В 1916 г., получив чин гофмейстера, Шиллинг ушел в отставку с дипломатической службы. Незадолго до 1917 г. он несколько раз выступал в Государственном Совете по поводу необходимости реформ в отношении политики правительства в прибалтийских губерниях. Революция застала его в Петрограде. Родственников в России почти не было, отец умер в апреле 1917 г. в Эстонии, и Маврикий Фабианович принимает решение покинуть Россию. Через Стокгольм он уехал вначале в Лондон, затем в Париж, где и умер в 1934 г. Его похоронили на русском кладбище Сен-Женевьев-Де-Буа.

Предлагаемый читателям дневник М. Ф. Шиллинга за 1899 г. (ГАРФ Ф. 813. Оп. 1. Д. 123) посвящен событиям Гаагской мирной конференции, которая проходила с 18 мая по 29 июня. Конференция была созвана по инициативе России, в ней участвовало 27 государств. В результате ее работы были приняты три конвенции: 1) о мирном разрешении международных споров, 2) о законах и обычаях войны, 3) о применении к морской войне начал Женевской конвенции 1864 г. Особое значение имела первая конвенция, согласно которой государства согласились прилагать все усилия к обеспечению мирного решения международных споров и наметили основные средства для достижения

335

этой цели: “добрые услуги” и посредничество, международные следственные комиссии и международный третейский суд. Будучи вторым секретарем русской миссии на этой конференции, Шиллинг посвятил ей страницы своего дневника. И хотя дневник молодого человека полон романтических похождений, рассказов о достопримечательностях Гааги, описаний светского времяпрепровождения, он именно этим и интересен, показывая изнанку и “закулисье” крупного международного события и людей, которые в нем участвовали.

ДНЕВНИК М. Ф. ШИЛЛИНГА.
АПРЕЛЬ-ИЮЛЬ 1899

Париж, 29 апреля/11 мая 1899 г.
Вознесение

Мирная Конференция откроет свои заседания сегодня через неделю, и ей будут посвящены многие страницы этой тетради. На время я постараюсь отрешиться от узкого, исключительного самосозерцания, отвлекающего меня большею частью от всего, происходящего вокруг меня. Тем не менее я намерен уделить место и личным вопросам, и даже, до поры до времени, в ожидании Конференции, начну с них.

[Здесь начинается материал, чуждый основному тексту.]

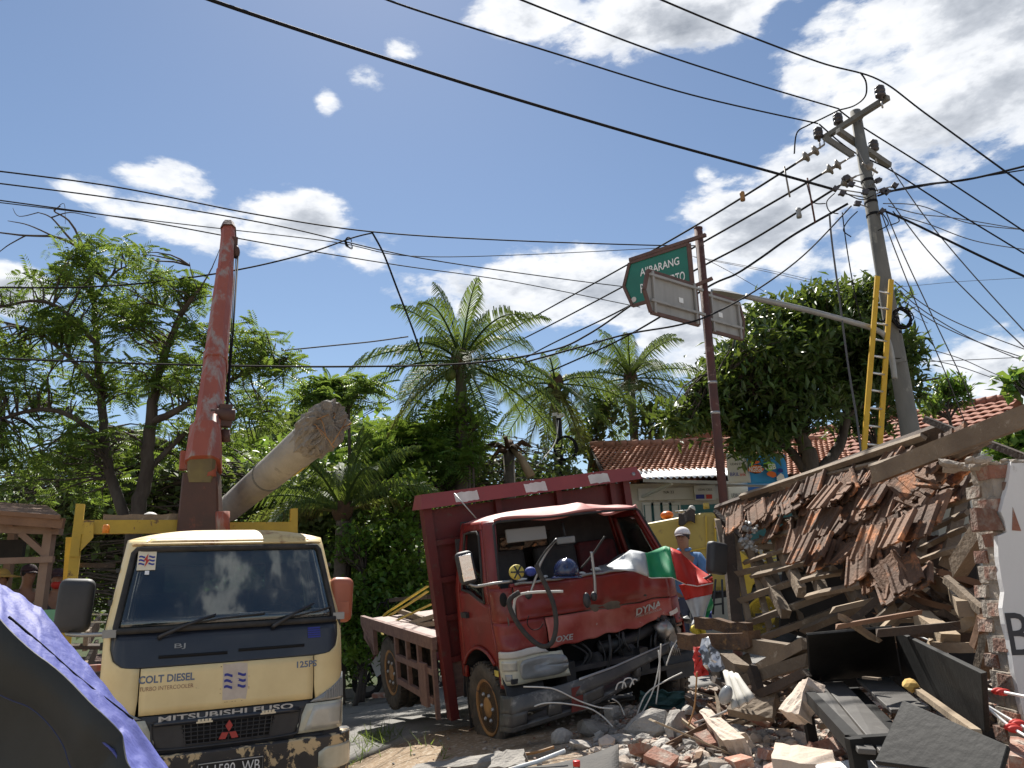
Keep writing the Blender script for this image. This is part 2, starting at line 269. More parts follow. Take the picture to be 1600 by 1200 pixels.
# ------------------------------------------------------------------ mesh building
class MB:
    def __init__(s): s.v = []; s.f = []; s.mi = []; s.sm = []; s.cur = 0; s.smooth = False
    def add(s, vs, fs, smooth=None):
        o = len(s.v); s.v.extend([tuple(p) for p in vs])
        sm = s.smooth if smooth is None else smooth
        for f in fs: s.f.append(tuple(i+o for i in f)); s.mi.append(s.cur); s.sm.append(sm)
        return s
    def box(s, size, loc=(0,0,0), rot=None, taper=1.):
        x, y, z = size[0]/2, size[1]/2, size[2]/2; pts = []
        for dz in (-1, 1):
            k = taper if dz > 0 else 1.
            for dx, dy in ((-1,-1),(1,-1),(1,1),(-1,1)): pts.append(V((dx*x*k, dy*y*k, dz*z)))
        if rot is not None: pts = [rot @ p for p in pts]
        l = V(loc)
        return s.add([p+l for p in pts], [(3,2,1,0),(4,5,6,7),(0,1,5,4),(1,2,6,5),(2,3,7,6),(3,0,4,7)], False)
    def hexa(s, p): return s.add(p, [(3,2,1,0),(4,5,6,7),(0,1,5,4),(1,2,6,5),(2,3,7,6),(3,0,4,7)], False)
    def beam(s, a, b, w, h, up=(0,0,1), w2=None, h2=None, seg=1, wob=0., rag=0.):
        a, b = V(a), V(b); d = (b-a).normalized(); u = V(up); r = d.cross(u)
        if r.length < 1e-4: r = d.cross(V((1,0,0)))
        r.normalize(); u = r.cross(d); w2 = w2 or w; h2 = h2 or h; vs = []; fs = []
        for k in range(seg+1):
            f = k/seg; c = a.lerp(b, f); ww = (w+(w2-w)*f)/2; hh = (h+(h2-h)*f)/2
            if wob and 0 <= k: c = c + V((random.uniform(-1,1), random.uniform(-1,1), random.uniform(-1,1)))*wob
            q = [c-r*ww-u*hh, c+r*ww-u*hh, c+r*ww+u*hh, c-r*ww+u*hh]
            if rag and k in (0, seg): q = [p+d*random.uniform(-rag, rag) for p in q]
            vs += q
            if k:
                o = 4*k
                for j in range(4): fs.append((o-4+j, o-4+(j+1)%4, o+(j+1)%4, o+j))
        fs += [(3,2,1,0), tuple(4*seg+j for j in range(4))]
        return s.add(vs, fs, False)
    def tube(s, pts, r, n=8, cap=True, smooth=True):
        pts = [V(p) for p in pts]; rs = r if isinstance(r, (list, tuple)) else [r]*len(pts); vs = []; fs = []
        t0 = (pts[1]-pts[0]).normalized(); ref = V((0,0,1)) if abs(t0.z) < .9 else V((1,0,0)); a = t0.cross(ref).normalized()
        for i, p in enumerate(pts):
            t = (pts[min(i+1, len(pts)-1)]-pts[max(i-1, 0)]).normalized()
            a = (a - t*a.dot(t)).normalized(); b = t.cross(a)
            for k in range(n):
                an = 2*math.pi*k/n; vs.append(p + (a*math.cos(an)+b*math.sin(an))*rs[i])
            if i:
                o = n*i
                for k in range(n): fs.append((o-n+k, o-n+(k+1)%n, o+(k+1)%n, o+k))
        if cap: fs += [tuple(range(n-1,-1,-1)), tuple(range(n*(len(pts)-1), n*len(pts)))]
        return s.add(vs, fs, smooth)
    def lathe(s, prof, n=16, mtx=None, smooth=True):
        vs = []; fs = []
        for i, (r, z) in enumerate(prof):
            for k in range(n):
                a = 2*math.pi*k/n; p = V((r*math.cos(a), r*math.sin(a), z)); vs.append(mtx @ p if mtx else p)
            if i:
                o = n*i
                for k in range(n): fs.append((o-n+k, o-n+(k+1)%n, o+(k+1)%n, o+k))
        fs += [tuple(range(n-1,-1,-1)), tuple(range(n*(len(prof)-1), n*len(prof)))]
        return s.add(vs, fs, smooth)
    def prism(s, poly, d, fn):            # poly: (a,b) list; fn(a,b,h) -> point; h from 0 to d
        n = len(poly); vs = [fn(a, b, 0) for a, b in poly]+[fn(a, b, d) for a, b in poly]
        fs = [tuple(range(n-1,-1,-1)), tuple(range(n, 2*n))]+[(i, (i+1) % n, n+(i+1) % n, n+i) for i in range(n)]
        return s.add(vs, fs, False)
    def grid(s, fn, nu, nv, smooth=True, flip=False):
        vs = [fn(i/nu, j/nv) for j in range(nv+1) for i in range(nu+1)]; fs = []
        for j in range(nv):
            for i in range(nu):
                a = j*(nu+1)+i; q = (a, a+1, a+nu+2, a+nu+1); fs.append(q[::-1] if flip else q)
        return s.add(vs, fs, smooth)
    def slab(s, fn, nu, nv, thick, smooth=False, dirn=None):   # a closed sheet of thickness `thick`
        A = [[V(fn(i/nu, j/nv)) for i in range(nu+1)] for j in range(nv+1)]; vs = []; 
        def nrm(j, i):
            du = A[j][min(i+1,nu)]-A[j][max(i-1,0)]; dv = A[min(j+1,nv)][i]-A[max(j-1,0)][i]
            return du.cross(dv).normalized()
        N = (nu+1)*(nv+1)
        for j in range(nv+1):
            for i in range(nu+1): vs.append(A[j][i])
        for j in range(nv+1):
            for i in range(nu+1): vs.append(A[j][i]-(V(dirn) if dirn else nrm(j, i))*thick)
        fs = []; ix = lambda j, i: j*(nu+1)+i
        for j in range(nv):
            for i in range(nu):
                q = (ix(j,i), ix(j,i+1), ix(j+1,i+1), ix(j+1,i)); fs.append(q); fs.append(tuple(N+k for k in q[::-1]))
        rim = [ix(0,i) for i in range(nu)]+[ix(j,nu) for j in range(nv)]+[ix(nv,i) for i in range(nu,0,-1)]+[ix(j,0) for j in range(nv,0,-1)]
        for k in range(len(rim)):
            a, b = rim[k], rim[(k+1) % len(rim)]; fs.append((b, a, N+a, N+b))
        return s.add(vs, fs, smooth)
    def ball(s, c, r, nu=12, nv=8, mtx=None, z0=0., z1=1.):
        rx, ry, rz = (r, r, r) if isinstance(r, (int, float)) else r
        prof = []
        for j in range(nv+1):
            a = math.pi*(z0+(z1-z0)*j/nv); prof.append((max(math.sin(a), .001), -math.cos(a)))
        m = Matrix.Translation(V(c)) @ (mtx.to_4x4() if mtx else Matrix.Identity(4)) @ Matrix.Diagonal((rx, ry, rz, 1))
        return s.lathe(prof, nu, m)
    def rock(s, c, r, seed, cuts=9, sub=1, squash=(1,1,1), rot=None):
        rr = random.Random(seed); vs, fs = ICO[sub]; pts = [V(p) for p in vs]
        for k in range(cuts):
            n = V((rr.gauss(0,1), rr.gauss(0,1), rr.gauss(0,1))).normalized(); d = rr.uniform(.5, .85)
            pts = [p - n*max(0, p.dot(n)-d) for p in pts]
        if sub > 1: pts = [p*(1+.10*noise.noise(p*3+V((seed,0,0)))+.06*noise.noise(p*8+V((0,seed,0)))) for p in pts]
        q = rot if rot is not None else Matrix.Rotation(rr.uniform(0,6.3),3,'Z') @ Matrix.Rotation(rr.uniform(-.5,.5),3,'X')
        return s.add([V(c)+q @ V((p.x*r*squash[0], p.y*r*squash[1], p.z*r*squash[2])) for p in pts], fs, False)
    def mesh(s, name, mats, shift=None):
        me = bpy.data.meshes.new(name)
        vs = s.v if shift is None else [(a-shift[0], b-shift[1], c-shift[2]) for a, b, c in s.v]
        me.from_pydata(vs, [], s.f)
        me.polygons.foreach_set('material_index', s.mi); me.polygons.foreach_set('use_smooth', s.sm)
        for m in mats: me.materials.append(M[m] if isinstance(m, str) else m)
        me.update(); return me
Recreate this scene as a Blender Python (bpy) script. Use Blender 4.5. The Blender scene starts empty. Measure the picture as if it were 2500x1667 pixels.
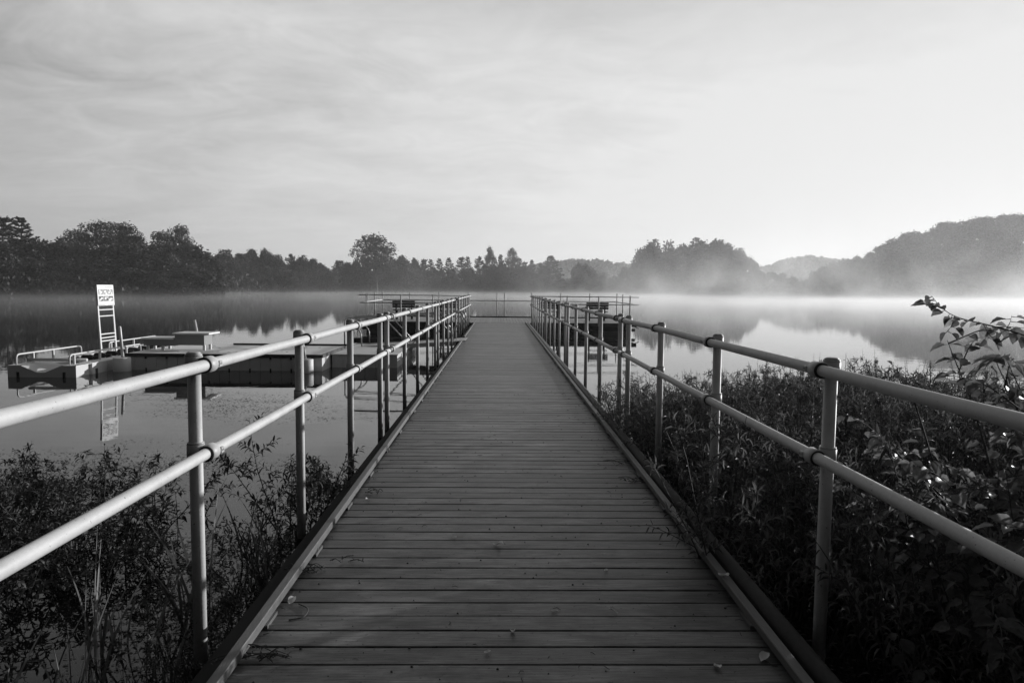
import bpy, math, random
import numpy as np
from mathutils import Vector, Matrix

# ------------------------------------------------------------------ camera
CAM_Z = 1.5            # eye above the pier deck (deck top is z = 0)
WZ = -0.5              # water level
F = 1700.47 / 2500.0   # focal length in image widths
PITCH, YAW, ROLL = 0.07587, 0.01904, 0.00989
SUN_AZ, SUN_EL = math.radians(53), math.radians(10)   # azimuth measured from +y towards +x

sc = bpy.context.scene
col = sc.collection
cd = bpy.data.cameras.new("camera")
cam = bpy.data.objects.new("camera", cd)
col.objects.link(cam)
sc.camera = cam
cd.sensor_width = 36
cd.lens = 36 * F
cd.clip_start = 0.05
cd.clip_end = 6000
fwd = Vector((math.sin(YAW) * math.cos(PITCH), math.cos(YAW) * math.cos(PITCH), -math.sin(PITCH)))
r0 = Vector((math.cos(YAW), -math.sin(YAW), 0))
u0 = r0.cross(fwd)
rgt = r0 * math.cos(ROLL) + u0 * math.sin(ROLL)
upv = -r0 * math.sin(ROLL) + u0 * math.cos(ROLL)
cam.matrix_world = Matrix(((rgt.x, upv.x, -fwd.x, 0), (rgt.y, upv.y, -fwd.y, 0), (rgt.z, upv.z, -fwd.z, CAM_Z), (0, 0, 0, 1)))

def ray(px, py):
    u = (px - 1250) / 2500 / F
    v = (py - 833.5) / 2500 / F
    return fwd + rgt * u - upv * v

def at(px, py, dist):
    d = ray(px, py)
    k = dist / math.hypot(d.x, d.y)
    return Vector((d.x * k, d.y * k, CAM_Z + d.z * k))

# ------------------------------------------------------------------ world
w = bpy.data.worlds.new("World")
sc.world = w
w.use_nodes = True
nt = w.node_tree
nt.nodes.clear()
SKY_STRENGTH = 0.12

class NT:
    def __init__(s, tree): s.t = tree
    def n(s, typ, **kw):
        nd = s.t.nodes.new(typ)
        ins = kw.pop('ins', {})
        for k, v in kw.items(): setattr(nd, k, v)
        for k, v in ins.items():
            if hasattr(v, 'is_output') or isinstance(v, bpy.types.NodeSocket): s.t.links.new(v, nd.inputs[k])
            else: nd.inputs[k].default_value = v
        return nd
    def m(s, op, a, b=0.0, c=0.0, clamp=False):
        nd = s.n('ShaderNodeMath', operation=op, use_clamp=clamp, ins={0: a, 1: b})
        if op in ('MULTIPLY_ADD', 'SMOOTH_MIN', 'SMOOTH_MAX', 'COMPARE'):
            if isinstance(c, bpy.types.NodeSocket): s.t.links.new(c, nd.inputs[2])
            else: nd.inputs[2].default_value = c
        return nd.outputs[0]
    def ramp(s, x, stops, interp='LINEAR'):
        nd = s.n('ShaderNodeValToRGB', ins={0: x})
        cr = nd.color_ramp
        cr.interpolation = interp
        while len(cr.elements) < len(stops): cr.elements.new(0.5)
        for e, (p, v) in zip(cr.elements, stops):
            e.position = p
            e.color = (v, v, v, 1)
        return nd.outputs[0]
    def noise(s, vec, scale, detail=3, rough=0.5, dist=0.0):
        nd = s.n('ShaderNodeTexNoise', ins={'Scale': scale, 'Detail': detail, 'Roughness': rough, 'Distortion': dist})
        if vec is not None: s.t.links.new(vec, nd.inputs['Vector'])
        return nd.outputs[0]
    def mapping(s, vec, scale=(1, 1, 1), loc=(0, 0, 0), rot=(0, 0, 0)):
        return s.n('ShaderNodeMapping', ins={'Vector': vec, 'Scale': scale, 'Location': loc, 'Rotation': rot}).outputs[0]

W = NT(nt)
sky = W.n('ShaderNodeTexSky', sky_type='NISHITA', sun_disc=False, sun_elevation=SUN_EL, sun_rotation=SUN_AZ,
          air_density=1.0, dust_density=4.0, ozone_density=1.0)
bw = W.n('ShaderNodeRGBToBW', ins={0: sky.outputs[0]}).outputs[0]
tc = W.n('ShaderNodeTexCoord').outputs['Generated']
sep = W.n('ShaderNodeSeparateXYZ', ins={0: tc})
# thin high cloud: brightness falls off away from the sun, broken by soft stretched streaks
sd = W.n('ShaderNodeVectorMath', operation='DOT_PRODUCT', ins={0: tc, 1: (math.sin(SUN_AZ), math.cos(SUN_AZ), 0.30)}).outputs['Value']
glow = W.ramp(W.m('MULTIPLY_ADD', sd, 0.5, 0.5), [(0.0, 0.07), (0.30, 0.16), (0.46, 0.34), (0.60, 0.46), (0.80, 0.66), (0.95, 0.72), (1.0, 0.73)], 'B_SPLINE')
zc = W.m('ADD', W.m('MAXIMUM', sep.outputs['Z'], 0.0), 0.16)
px = W.m('DIVIDE', sep.outputs['X'], zc)
py = W.m('DIVIDE', sep.outputs['Y'], zc)
cp = W.n('ShaderNodeCombineXYZ', ins={0: px, 1: py, 2: 0.0}).outputs[0]
c1 = W.noise(W.mapping(cp, (0.9, 1.3, 1), (3.1, 1.7, 0), (0, 0, 0.6)), 1.0, 6, 0.6, 0.6)
c2 = W.noise(W.mapping(cp, (2.8, 3.6, 1), (7.3, 0.4, 0), (0, 0, 0.8)), 1.0, 7, 0.66, 1.1)
elev = W.ramp(sep.outputs['Z'], [(0.0, 0.92), (0.13, 0.98), (0.27, 0.91), (0.40, 0.76), (0.58, 0.38), (1.0, 0.24)], 'B_SPLINE')
cl = W.m('ADD', W.m('MULTIPLY', W.m('SUBTRACT', c1, 0.5), 1.25), W.m('MULTIPLY', W.m('SUBTRACT', c2, 0.5), 0.80))
cl = W.m('MULTIPLY', cl, W.ramp(sep.outputs['Z'], [(0.0, 0.15), (0.10, 0.45), (0.25, 1.0), (1.0, 1.0)]))
cl = W.m('MULTIPLY', cl, W.ramp(W.m('MULTIPLY_ADD', sd, 0.5, 0.5), [(0.0, 1.0), (0.58, 1.0), (0.80, 0.50), (1.0, 0.22)]))
veil = W.m('MULTIPLY', W.m('MULTIPLY', glow, elev), W.m('ADD', cl, 1.0))
tot = W.m('ADD', W.m('MULTIPLY', bw, 0.02), W.m('MULTIPLY', veil, 9.8))
tot = W.m('MINIMUM', tot, 6.6)
bg = W.n('ShaderNodeBackground', ins={0: tot, 1: SKY_STRENGTH})
wo = W.n('ShaderNodeOutputWorld')
nt.links.new(bg.outputs[0], wo.inputs[0])

# ------------------------------------------------------------------ sun
sl = bpy.data.lights.new("sun", 'SUN')
sl.energy = 5.0
sl.angle = math.radians(0.5)
sl.color = (1.0, 1.0, 1.0)
so = bpy.data.objects.new("sun", sl)
col.objects.link(so)
sdir = Vector((math.sin(SUN_AZ) * math.cos(SUN_EL), math.cos(SUN_AZ) * math.cos(SUN_EL), math.sin(SUN_EL)))
so.rotation_euler = (-sdir).to_track_quat('-Z', 'Y').to_euler()
so.location = (60, 50, 30)

sc.view_settings.view_transform = 'Standard'
sc.view_settings.look = 'None'
sc.view_settings.exposure = 0.0
sc.view_settings.gamma = 1.0
sc.view_settings.use_curve_mapping = False
sc.render.engine = 'CYCLES'
sc.cycles.use_denoising = True
sc.cycles.max_bounces = 7
sc.cycles.transparent_max_bounces = 4
sc.cycles.volume_bounces = 1
sc.cycles.volume_step_rate = 1.0
sc.cycles.volume_max_steps = 64
sc.cycles.sample_clamp_indirect = 4.0
sc.cycles.caustics_reflective = False
sc.cycles.caustics_refractive = False

# ------------------------------------------------------------------ helpers
def tag(o, label=None, cat=None, group=None, kind=None):
    if label: o['label'] = label
    if cat: o['category'] = cat
    if group: o['group'] = group
    if kind: o['kind'] = kind
    return o

def thing(name, label, cat, loc=(0, 0, 0), group=None, rotz=0.0):
    o = bpy.data.objects.new(name, None)
    o.empty_display_size = 0.2
    o.location = loc
    o.rotation_euler = (0, 0, rotz)
    col.objects.link(o)
    return tag(o, label, cat, group)

def link(name, me, parent=None, world=False):
    """world=True: mesh data is in world coordinates, subtract the parent's location"""
    o = bpy.data.objects.new(name, me)
    col.objects.link(o)
    if parent is not None:
        o.parent = parent
        if world: o.location = -Vector(parent.location)
    return o

def np_mesh(name, V, Fc, mat, smooth=False):
    V = np.asarray(V, dtype=np.float32)
    Fc = np.asarray(Fc, dtype=np.int32)
    me = bpy.data.meshes.new(name)
    n, k = Fc.shape
    me.vertices.add(len(V))
    me.vertices.foreach_set('co', V.ravel())
    me.loops.add(n * k)
    me.loops.foreach_set('vertex_index', Fc.ravel())
    me.polygons.add(n)
    me.polygons.foreach_set('loop_start', np.arange(0, n * k, k, dtype=np.int32))
    if smooth: me.polygons.foreach_set('use_smooth', np.ones(n, dtype=bool))
    me.update(calc_edges=True)
    me.materials.append(mat)
    return me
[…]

Еще до отъезда из СПб. я по случаю отправления в командировку, представлялся Стаалю, Гр<афу> Ламздорфу и Кн<язю> Оболенскому1. Тогда меня слишком поглощало другое, чтобы останавливаться на этом и записать эти три аудиенции, между тем каждая из них заключала в себе несколько черт, ярко характеризующих каждого из названных трех сановников. Отмечу коротко, что Стааль, принявший меня в квартире Базили2, в которой он остановился, начал с того, что взявши меня за руки, отвел к окну и сказал: “Laissez — moi d’abord vous contempler”*. Потом поговорив весьма любезно, но в общих чертах о Конференции, жаловался на свою старость и немощь, причем между прочим сказавши, что состояние его здоровья мешает ему отдавать визиты посещающим его, прибавил: “Il faut s’habituer à ne pas toujours remplir ses devoirs”**. Он отпустил меня, выразив желание, чтобы я был в Гааге 2/14 мая, день, в который он сам предполагал приехать туда.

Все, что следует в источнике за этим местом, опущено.